Begin Information supplied

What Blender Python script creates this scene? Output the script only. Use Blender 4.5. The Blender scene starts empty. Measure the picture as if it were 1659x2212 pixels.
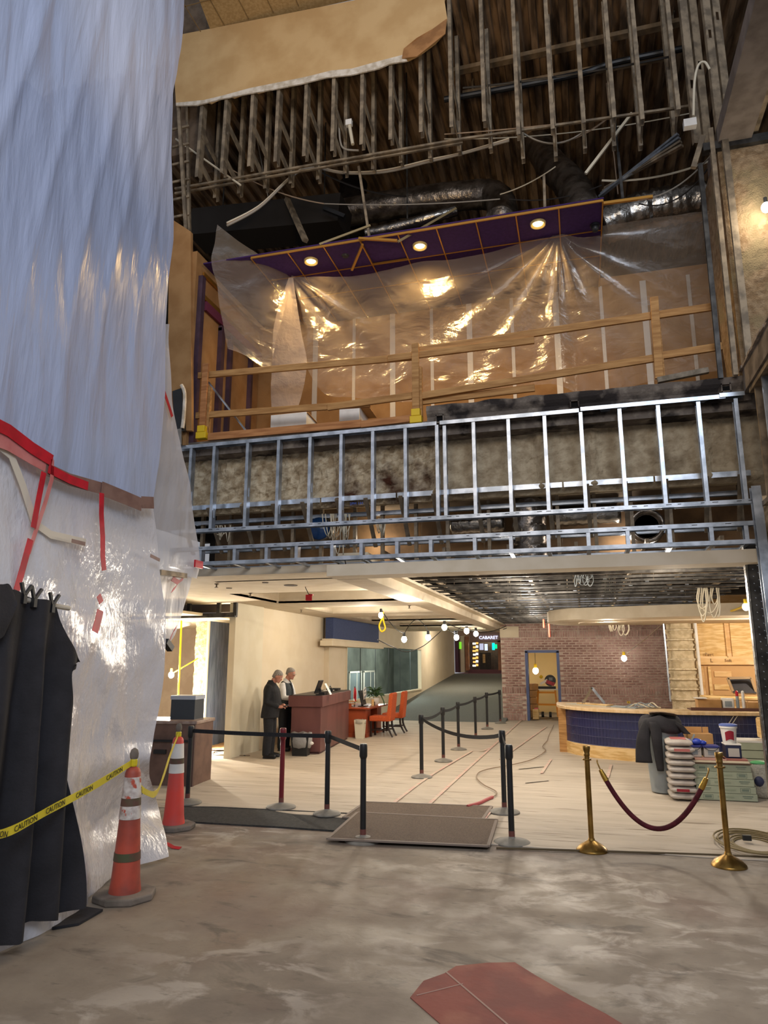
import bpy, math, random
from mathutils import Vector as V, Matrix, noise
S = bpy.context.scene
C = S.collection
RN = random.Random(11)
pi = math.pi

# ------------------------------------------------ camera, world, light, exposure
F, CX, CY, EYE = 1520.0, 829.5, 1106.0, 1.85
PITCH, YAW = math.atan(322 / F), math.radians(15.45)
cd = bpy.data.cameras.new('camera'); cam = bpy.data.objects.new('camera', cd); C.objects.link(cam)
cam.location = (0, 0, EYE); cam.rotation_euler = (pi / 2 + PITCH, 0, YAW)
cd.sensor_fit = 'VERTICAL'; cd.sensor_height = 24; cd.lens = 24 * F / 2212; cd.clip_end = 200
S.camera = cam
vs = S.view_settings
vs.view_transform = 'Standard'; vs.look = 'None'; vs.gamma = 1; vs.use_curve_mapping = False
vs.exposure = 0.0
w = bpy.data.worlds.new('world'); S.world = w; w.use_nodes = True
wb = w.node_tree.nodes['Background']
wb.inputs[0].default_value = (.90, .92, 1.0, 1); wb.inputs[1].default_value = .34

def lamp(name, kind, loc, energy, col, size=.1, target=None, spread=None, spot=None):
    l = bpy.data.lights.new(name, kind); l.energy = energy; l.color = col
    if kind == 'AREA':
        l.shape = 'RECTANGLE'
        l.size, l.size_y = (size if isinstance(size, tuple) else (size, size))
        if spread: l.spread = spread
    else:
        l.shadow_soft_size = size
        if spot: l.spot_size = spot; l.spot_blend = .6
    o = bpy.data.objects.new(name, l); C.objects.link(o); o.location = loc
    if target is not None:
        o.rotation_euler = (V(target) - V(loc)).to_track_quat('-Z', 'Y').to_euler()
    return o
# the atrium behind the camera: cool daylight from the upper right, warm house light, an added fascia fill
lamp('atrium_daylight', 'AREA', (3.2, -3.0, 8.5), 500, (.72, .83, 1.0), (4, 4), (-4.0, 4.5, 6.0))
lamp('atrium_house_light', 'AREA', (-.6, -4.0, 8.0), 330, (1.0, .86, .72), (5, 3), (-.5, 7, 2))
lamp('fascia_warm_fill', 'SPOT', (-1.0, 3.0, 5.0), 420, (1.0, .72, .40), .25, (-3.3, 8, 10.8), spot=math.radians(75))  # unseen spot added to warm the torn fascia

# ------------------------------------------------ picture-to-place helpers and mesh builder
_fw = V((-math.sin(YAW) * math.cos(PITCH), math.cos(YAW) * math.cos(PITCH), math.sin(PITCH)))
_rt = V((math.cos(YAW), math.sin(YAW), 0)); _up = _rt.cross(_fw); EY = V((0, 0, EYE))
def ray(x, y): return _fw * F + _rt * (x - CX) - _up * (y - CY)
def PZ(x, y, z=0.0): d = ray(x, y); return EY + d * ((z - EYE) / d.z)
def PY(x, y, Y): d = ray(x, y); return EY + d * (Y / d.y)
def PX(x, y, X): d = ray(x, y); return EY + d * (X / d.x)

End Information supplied

Task prompt: Leave out any pictures and return exactly the lines from the beginning of the data through the line with "pi = math.pi", inclusive.

Exercise result:
What Blender Python script creates this scene? Output the script only. Use Blender 4.5. The Blender scene starts empty. Measure the picture as if it were 1659x2212 pixels.
import bpy, math, random
from mathutils import Vector as V, Matrix, noise
S = bpy.context.scene
C = S.collection
RN = random.Random(11)
pi = math.pi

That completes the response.